When Siddhartha was a teenager, he had many friends and "cousins" from the extensive Shakyan clan. But of all of them, his bride became his closest confidant, not his charioteer or horse, who as stated earlier are often given more prominence.
 
(Ironically his worst human enemy, if Mara be the worst nonhuman, was Yasodhara's brother, Devadatta, who conspired with Prince Ajatasatru to assassinate him, but who may have been partly motivated by anger that he left his sister , even though she ordained a few years later, as did Devadatta. The Buddha explains the grudge as extending back many lives).

It is amazing that nothing much ever became of his son, Rahula, who because the world's youngest Buddhist monk, ordained at age 7. He was eventually dubbed "foremost at doing quiet good," which almost seems like a reach to give him some distinction for having so prominent a father and such an accomplished family (in that so many Shakyans joined the monastic Order). We are often left to believe that the same may be said of his wife. But that would be an error. They understood one another like few others ever do. And here is what is said of her:

The meaning of the Sanskrit name "Yasodhara" (from yasas "glory, splendor" + dhara "bearing" from the verbal root dhri "to bear, support") is Bearer of glory. Other names she has been called are: Yashodhara Theri (senior nun Yashodhara), Bimbadevi, Bhaddakaccana, and Rahulamata. The name Yasodharā is not found in the Pali Canon, but there are references to Bhaddakaccānā (and others who seem to be her).

The beautiful, formerly Jain nun Bhadda Kundalakesa ("Curly-haired Bhadda") was so wise, incisive, and insightful that she traveled about India with a rose apple tree branch, planting it where she went as a taunt to debate anyone who dared. If one knocked it over, that meant s/he wanted to debate. She was soon feared by Brahmins and shamans throughout the land, who loathed the idea of being outdone by a woman, even an ascetic (saddhvi). But one day the monk Sariputra, foremost in wisdom, decided to take up the challenge.
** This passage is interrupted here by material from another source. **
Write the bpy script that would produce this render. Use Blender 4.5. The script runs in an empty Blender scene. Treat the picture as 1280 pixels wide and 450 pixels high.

He answered all of her questions, but she was not quite able to answer his first. She brought him to the Buddha, who instructed her. She was so extremely quick witted that she instantaneously attained enlightenment. Like Bahiya of the Barkcloth, she was declared foremost in quick understanding. Brahmin priests throughout the land already felt the Buddha was getting far too much press and praise from other and could not wait to be done with him, so much so that they attempted to hasten the process by discrediting him and sending assassins to kill Maha Moggallana, whom they successfully did eventually kill.

Perhaps the most fun to study is the rich royal courtesan Ambapali. She was an eminent supporter of the Buddha rather than a nun; she nevertheless reached full enlightenment. Hearing that he was coming to her city, she raced to him and offered a meal. When the princes heard, they asked the Buddha to take the next day's meal with them. He was already committed, and they with all their riches could not dissuade her to sell them her good fortune of providing a meal to the Buddha.

Having said much about the Buddha's women, the surface has only been scratched.